Tech

This app automatically animates popular TV shows and movies for teens, who do everything on their phones

Key Points
  • Episode animates stories for a mobile audience. Its tales have been viewed more than 3 billion times.
  • In addition to 6 million user-creators, companies like Paramount Pictures, Warner Bros. and stars like Demi Lovato are using the app to reach young female fans.

Millennials may have grown up watching movies and TV, but Gen Z is used to getting their entertainment on mobile.

So to introduce a younger audience to the "Mean Girls" movie franchise, Paramount Pictures turned to mobile app Episode to tell the next chapter in the story.

"The idea behind Episode was to show what does it mean to tell a story on mobile," said Michael Dawson, head of studio at Episode.

Episode hosts choose your own adventure-style animated stories you can view on your phone. Media companies are hoping apps like Episode can help them reach Gen Z teens and young women who are unfamiliar with older films and TV shows they might consider old school.

If you go by the Pew Research Center's definition which would make Gen Z anyone born after 1997, the oldest of the group would have been 7 when Lindsay Lohan's film was released in 2004. More than 70 percent of Episode's users are under 25, and more than 8 out of 10 are female, according to app analytics firm Sensor Tower. Episode has more than 5 million weekly active users, and has clocked in more than 3 billion views globally since it launched in 2014.

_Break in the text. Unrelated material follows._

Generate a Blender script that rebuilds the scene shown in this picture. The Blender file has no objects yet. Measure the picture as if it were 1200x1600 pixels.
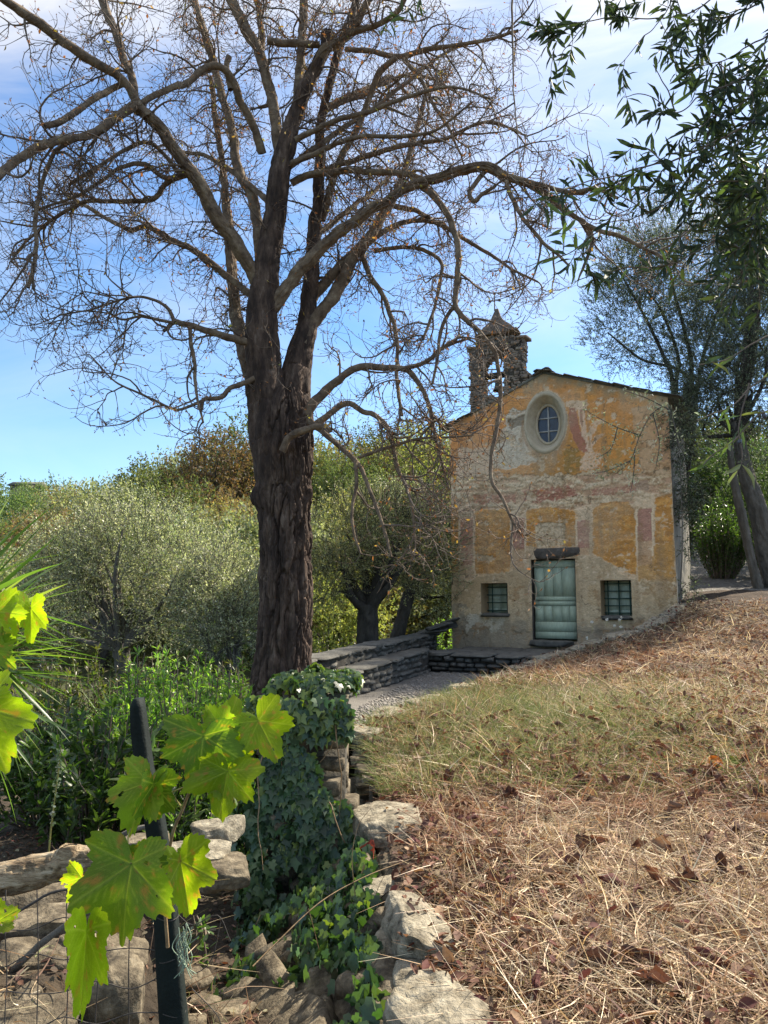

The first two "seasons" of the new animated "Mean Girls" on Episode have been viewed by more than 49.6 million unique viewers. In mid-May, a third season of "Mean Girls" was released in conjunction with the 13th anniversary of the film.

Other media companies and artists are also on board. Warner Bros. has used Episode to bring its TV show "Pretty Little Liars" to a mobile audience. Singer Demi Lovato has also used Episode to tell mobile stories to reach more young fans.

The shows are free to watch initially, but some stories require payment to access certain parts. Viewers have spent more than $35.7 million on the app to date, said Sensor Tower. Episode's parent company Pocket Gems — which also made mobile game "War Dragons" — recently raised $90 million in new funding in early May from majority investor Tencent, for a valuation of $500 million.

Episode also allows people to submit scripts that auto-animate their stories, which they can keep to themselves, share with their friends or post publicly. About 6 million people have submitted a story. One of its top user-created stories, "Chain Reaction," has been read more than 60 million times since it was posted in 2016.

Part of why the app is so successful is because it translates stories for a mobile-first audience, Dawson said. The stories are displayed in portrait format, and they allow for interactivity by asking the viewer to tap on various items on the screen. In addition, the stories are short.

"There are a couple pieces to making it mobile-friendly, but one of them is making sure it is in bite-sized chunks," Dawson said. "You can consume it on a bus as well as on your couch."

However, it isn't setting its sights just on the young female demographic. Dawson said the company hopes to widen its trajectory similar to how network The CW was able to expand past its teen audience with shows like "Arrow."

"We don't want to limit ourselves," Dawson said. "Over time, we want to make the stories available to wider audiences."